Question

A researcher is interested in the difference in the rates of diabetes among people living in rural areas and people living in urban areas. They randomly selected 1023 people living in rural areas and found that 122 had diabetes and of 1332 people living in urban areas found that 167 people had diabetes. Conduct a hypothesis test to determine if there is a difference between the diabetes rates of people living in rural and urban areas. Please include all steps of the test. Use significance level of 0.05

Answer 1

We conclude that there is no significant difference between the diabetes rates of people living in rural and urban areas.

Explanation:

We are given that a researcher is interested in the difference in the rates of diabetes among people living in rural areas and people living in urban areas.

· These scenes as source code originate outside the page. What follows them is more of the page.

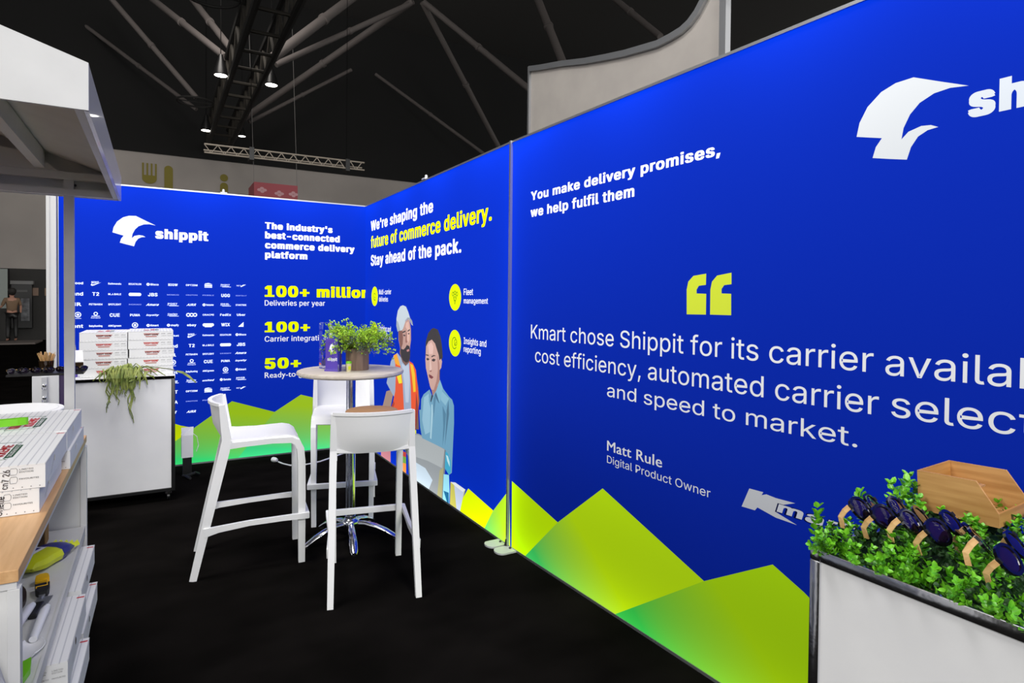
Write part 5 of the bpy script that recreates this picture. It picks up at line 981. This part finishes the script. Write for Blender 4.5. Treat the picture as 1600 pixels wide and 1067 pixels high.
def skin(name,V,E,Rr,m,parent,sub=1):
    me=bpy.data.meshes.new(name); me.from_pydata(V,E,[]); o=bpy.data.objects.new(name,me); C.objects.link(o)
    md=o.modifiers.new('s','SKIN'); 
    for i,r_ in enumerate(Rr): me.skin_vertices[0].data[i].radius=(r_,r_*0.85) if not isinstance(r_,tuple) else r_
    me.skin_vertices[0].data[0].use_root=True
    o.modifiers.new('d','SUBSURF').levels=sub
    bpy.context.view_layer.update(); dg=bpy.context.evaluated_depsgraph_get(); nm=bpy.data.meshes.new_from_object(o.evaluated_get(dg)); bpy.data.objects.remove(o)
    nm.materials.clear(); nm.materials.append(m); nm.polygons.foreach_set('use_smooth',[True]*len(nm.polygons)); r=bpy.data.objects.new(name,nm); C.objects.link(r); r.parent=parent; return r
pn=thing('person','distant visitor with dark hair in brown top and black trousers facing away','person',(-4.17,26.1,0.051),math.radians(20))
sk_=mat('skin',(176,130,110),0.6)
V=[(0,0,0.95),(0,0,1.15),(0,0,1.38),(0,0,1.48),(0,0,1.56),(0,0.0,1.66),(0.17,0,1.42),(0.24,0.02,1.18),(0.20,-0.16,1.02),(0.19,-0.24,0.98),(-0.17,0,1.42),(-0.26,0.02,1.18),(-0.36,0.18,1.10),(-0.42,0.25,1.12),(0.09,0,0.90),(0.10,0.01,0.50),(0.10,-0.02,0.09),(0.10,0.12,0.05),(-0.09,0,0.90),(-0.10,0.03,0.50),(-0.11,0.0,0.09),(-0.11,0.14,0.05)]
E_=[(0,1),(1,2),(2,3),(3,4),(4,5),(2,6),(6,7),(7,8),(8,9),(2,10),(10,11),(11,12),(12,13),(0,14),(14,15),(15,16),(16,17),(0,18),(18,19),(19,20),(20,21)]
Rr=[(0.14,0.10),(0.13,0.09),(0.13,0.09),0.055,0.08,0.09,0.06,0.045,0.035,0.03,0.06,0.045,0.035,0.03,0.085,0.06,0.042,0.04,0.085,0.06,0.042,0.04]
skin('body',V,E_,Rr,sk_,pn)
skin('shirt',[V[0],V[1],V[2],V[6],V[7],V[10],V[11]],[(0,1),(1,2),(2,3),(3,4),(2,5),(5,6)],[(0.165,0.125),(0.155,0.115),(0.15,0.11),0.08,0.062,0.08,0.062],mat('brown_shirt',(122,98,76),0.8),pn)
skin('trousers',[V[0],V[14],V[15],V[16],V[18],V[19],V[20]],[(0,1),(1,2),(2,3),(0,4),(4,5),(5,6)],[(0.16,0.12),0.105,0.078,0.060,0.105,0.078,0.060],M['black'],pn)
m=MB(); m.lathe([(0.02,1.53),(0.085,1.58),(0.115,1.66),(0.11,1.74),(0.07,1.79),(0.0005,1.805)],16,M=Matrix.Translation((0,-0.015,0))); m.build('hair',mat('dark_hair',(24,20,18),0.7),pn,smooth=True)
# ------------------------------------------------------------------ put each empty at the base of its thing
for root,base in ((ct,((XL+XR)/2,(YN+YF)/2,0)),(cb,(1.3,6.0,0))):
    b=Vector(base); root.location=b
    for ch in root.children: ch.location=ch.location-b
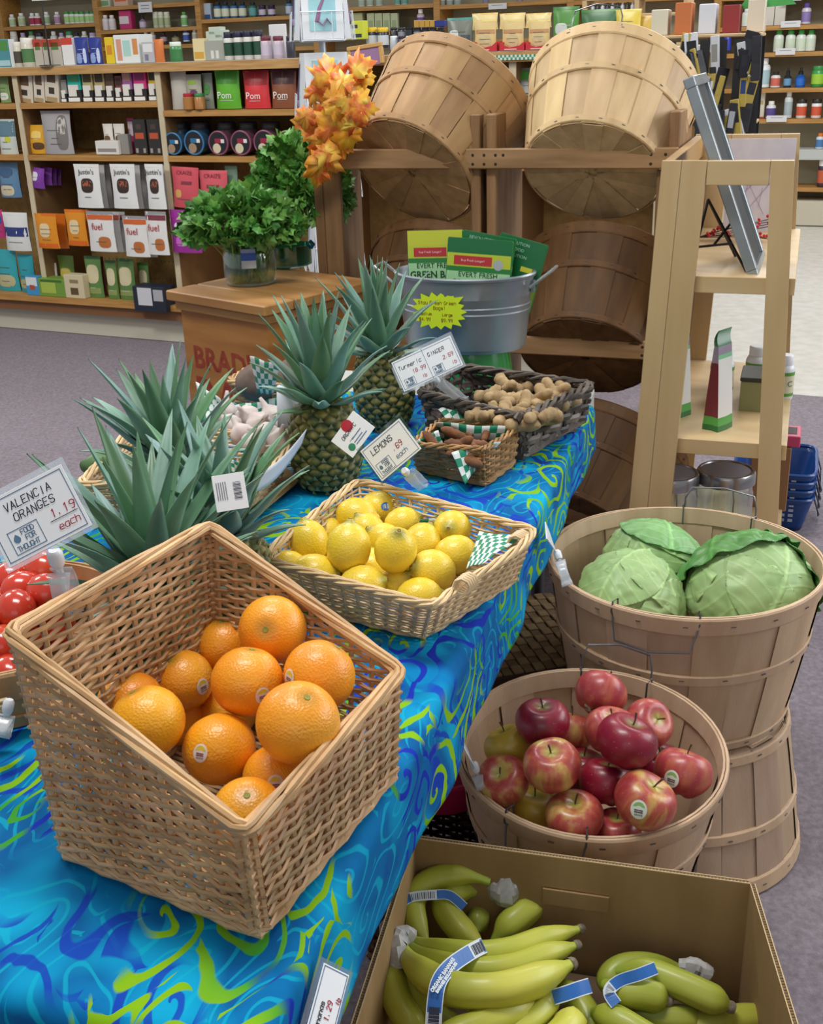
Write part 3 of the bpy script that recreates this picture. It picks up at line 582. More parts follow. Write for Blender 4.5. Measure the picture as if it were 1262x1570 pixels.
a('B', (1250, 204, 1263, 226), 'c8d4dc', bt, 'white and blue bottle with orange cap cut by the right photo edge', 'bottle', z=.6, off=.06, cap='e07a2a', lab='4a7ab0')
a('J', (1252, 245, 1268, 285), '3a2c3a', bt, 'dark jar with orange mark cut by the right photo edge', 'jar', z=.307, off=.06, lab='c05a3a')
put(A, RBK, BP); A.clear()
MB().box(-.25, .5, -.01, .3, .52, .6).build('shelf', M('b8bcb8', .5), bk, smooth=False)
# little white shelf cards on the wall shelving
for i, (x0, y0, x1, y1, q) in enumerate(((213, 3, 234, 19, 'white shelf card hanging in the second wall bay'), (749, 5, 777, 14, 'white shelf card above the yellow bags'), (1197, 32, 1227, 42, 'white shelf card on the upper right shelf edge'),
        (1189, 74, 1219, 84, 'white shelf card under the green capped bottles'), (1175, 177, 1206, 187, 'white shelf card under the cream canister'), (1201, -6, 1229, 1, 'white shelf card at the very top right'))):
    o, w_, h_ = on(RBK, BP, x0, y0, x1, y1, off=-.02)
    t_ = thing('shelf_card', q, 'card', o, RBK.to_3x3())
    MB().box(-w_/2, w_/2, -.002, 0, 0, h_).build('card', M('d4d4d6', .5), t_, smooth=False)
    mb = MB()
    for k in range(2 if h_ > .08 else 1): mb.box(-w_*.3, w_*.3, -.0032, -.002, h_*(.62-.3*k), h_*(.7-.3*k))
    mb.build('printed_line', M('8a8c9c', .5), t_, smooth=False)
# sign holder on the counter
o, w_, h_ = on(RG, GP, 63, 3, 99, 21, off=.0)
pb = onplane(76, 92, V(GP)+WB*.0, WN)
sh = thing('counter_sign', 'green chocolate sign on a thin black pole standing on the countertop', 'sign', (pb.x, pb.y, 1.411), RG.to_3x3())
MB().lathe([(.055, 0), (.055, .004), (.0, .006)], 20, cap0=True).build('base', M('2a2a2a', .4), sh)
MB().tube([(0, 0, .003), (0, 0, .47)], .0035, 6).build('pole', M('2a2a2a', .4), sh)
MB().box(-.05, .085, -.012, -.006, .305, .375).box(-.045, .08, -.014, -.012, .31, .37, 1).build('sign_board', [M('dcdcd2', .5), M('2f6f52', .5)], sh, smooth=False)
type_mesh('CHOCOLATE', .024, M('dfe4da'), parent=sh, loc=Matrix.Translation((.0175, -.0145, .34)) @ Matrix.Rotation(PI/2, 4, 'X'))
bm2 = Matrix.Translation((-.16, -.01, .42)) @ Matrix.Rotation(-.5, 4, 'Y')
MB().box(-.08, .08, -.002, .0, -.025, .03, mat=bm2).box(-.072, .072, -.0035, -.002, -.018, .023, 1, mat=bm2).build('upper_board', [M('dcdcd2', .5), M('54483c', .5)], sh, smooth=False)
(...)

They randomly selected 1023 people living in rural areas and found that 122 had diabetes and of 1332 people living in urban areas found that 167 people had diabetes.

Let
`p_1` = proportion of people living in rural areas having diabetes.

`p_2` = proportion of people living in urban areas having diabetes.

So, Null Hypothesis,
`H_0` :
`p_1-p_2` = 0 {means that there is no significant difference between the diabetes rates of people living in rural and urban areas}

Alternate Hypothesis,
`H_A` :
`p_1-p_2\\eq` 0 {means that there is a significant difference between the diabetes rates of people living in rural and urban areas}

The test statistics that would be used here Two-sample z proportion statistics;

T.S. =
`\frac{(\hat p_1-\hat p_2)-(p_1-p_2)}{\sqrt{(\hat p_1(1-\hat p_1))/(n_1)+(\hat p_2(1-\hat p_2))/(n_2) } }` ~ N(0,1)

where,
`\hat p_1` = sample proportion of people having diabetes living in rural areas =
`(122)/(1023)` = 0.119

`\hat p_2` = sample proportion of people having diabetes living in urban areas =
`(167)/(1332)` = 0.125

`n_1` = sample of people living in rural areas = 1023

`n_2` = sample of people living in urban areas = 1332

So, test statistics =
`\frac{(0.119-0.125)-(0)}{\sqrt{(0.119(1-0.119))/(1023)+(0.125(1-0.125))/(1332) } }`

= -0.442

The value of z test statistics is -0.442.

Now, at 0.05 significance level the z table gives critical values of -1.96 and 1.96 for two-tailed test.

Since our test statistics lies within the range of critical values of z, so we have insufficient evidence to reject our null hypothesis as it will not fall in the rejection region due to which we fail to reject our null hypothesis.

Therefore, we conclude that there is no significant difference between the diabetes rates of people living in rural and urban areas.